Kısaca ve basit bir tanımlamayla mali gücün, yani sermayenin
tek tek ve daha da azınlığın elinde toparlanması, piyasayı kontrol eden paranın
hedefinin, devlet çarkını da kontrol etmesi demek olan küreselleşmenin, AB
örgütlemesinin temel ilkesi olduğu biliniyor. Ancak, AB'nin bu yolu otobanda
gider gibi bir rahatlıkla kat etmesi mümkün değildir. Başta tek tek Avrupa
ülkelerindeki emekçi halk hareketlerini alt edebilmesi gerektiği gibi, diğer
taraftan paylaşım yanlısı emperyalist ülkeleri de bu yarışta izole edebilmesi
gerekir. Işte, hem bir yandan içteki muhalefeti depolitize ederek uyuşturabilme
çabası içinde olan AB görevlileri, ileri gelenleri ve birlik üyesi ülkelerin
iktidar çevreleri, öte yandan, dünya ölçüsünde sürmekte olan kapitalist
devletlerarası rekabeti, ya da diğer deyimiyle emperyalist bölüşüm savaşını en
kârlı olarak kazanmak üzere çaba vermektedirler.
Suç Ortağı Uzlaşmacılar
Rekabeten üstün gelmeleri başlıca amaçları olan Avrupa
kapitalistlerinin, daha ziyade kârlarını düşünmeleri makul bir durum olarak
belletiliyor. Bu durumun makuliyetinin halklara kanıksandırılması görevini
elbette kapitalist sermayedarlar tek tek bizzat kendileri yapmıyorlar. Bu görevi
ilgili devletlerdeki siyasi iktidarlar yerine getiriyorlar. Dahası, son yıllarda
moda olduğu üzere bu çabaya reformist (uzlaşmacı) oportünist sendikal örgütler,
sosyalist partiler de ortak edilmişlerdir. Bu duruma tahlilci gözlemle
bakıldığında böylesi reformist, oportünist, yedek lastikler sayesindedir ki,
Avrupalı kapitalistlerin, yer yer emekçi halk yığınlarını da peşlerinden
sürükleyebildikleri görülmüştür. Böylece, kapitalistlerin işi daha da
kolaylaşmıştır. Yani, Avrupa örgütlenmesinin parsasını kapitalistler toplarken,
emekçilerin aldatılmasına yardımcı olan ilkesiz sosyalist çevreler de liberalizm
dalgasına kapılmış olarak ve boş sözlerle avunarak, AB'li kapitalistlerinin
işlerini kolaylaştırmaktadırlar.
Sınıf savaşımını mümkün olsa hepten rafa kaldırma amacında olan
bu karışık kafalılar, daha da ileri giderek Avrupa Sosyalizmi diye bir
belirlemede bulunmaktalar. Böylece gerçek yüzlerini daha açık biçimde
göstermekteler. Yani, Avrupa şovenizmi peşinde, üçüncü dünyayı dışlayan ve dünya
halklarının arasına sur çekme politikalarına arka çıkmış olarak milliyetçilik
yapmaktadırlar. Dahası küçük hesaplar içindeki bu güçler, salt AB
parlamentosunda sandalye kaparak boy göstermekle avutulmuş olduklarını, Avrupalı
emekçi halklarına politika olarak yedirmeye çalışmaktalar. Oysa, günümüz Avrupa
Birliği'ni, bizzat birlik üyesi emekçi halklarının yaşamında görmek gerekir.

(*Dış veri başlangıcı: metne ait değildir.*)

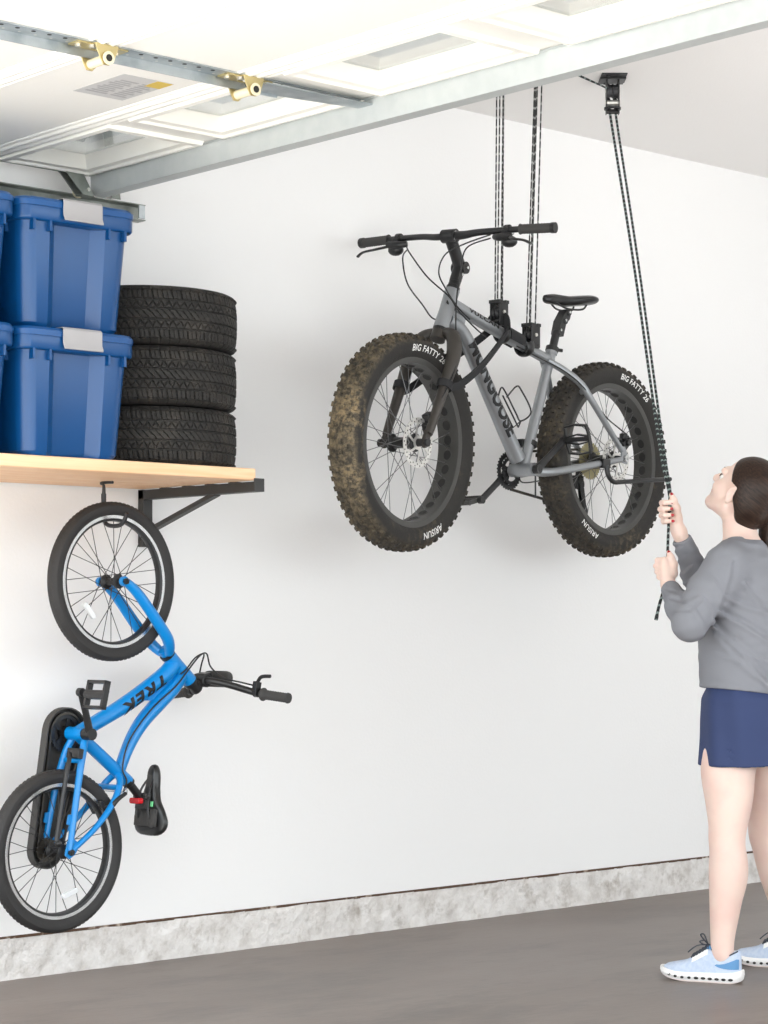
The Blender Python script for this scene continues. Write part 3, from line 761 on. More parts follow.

Çünkü, ilerici bilinç, devrimci bakış açısı bunu gerekli kılar. Şu durum gayet
açıktır ki, birlik üyesi ülkelerde tarihte benzerine ender rastlanılacak şekilde
geniş boyutlu işsizlik yaşanıyor. Ekonomik büyümenin yerinde saydığı artık inkar
edilemiyor. Hesaplar tutmamıştır.
Bu durum açığa çıktıkça, birlik içindeki çatlamanın
derinleşmesine de engel olunamıyor.
Tüm birlik ülkelerinde işsizlik stresi yüzünden ağır hastalık
vakalarının sıklaştığına işaret ediliyor. Bu sıralar en büyük kötülüğün işsizlik
olduğu genel bir kanı olarak Avrupalının düşüncesinde yer ediyor.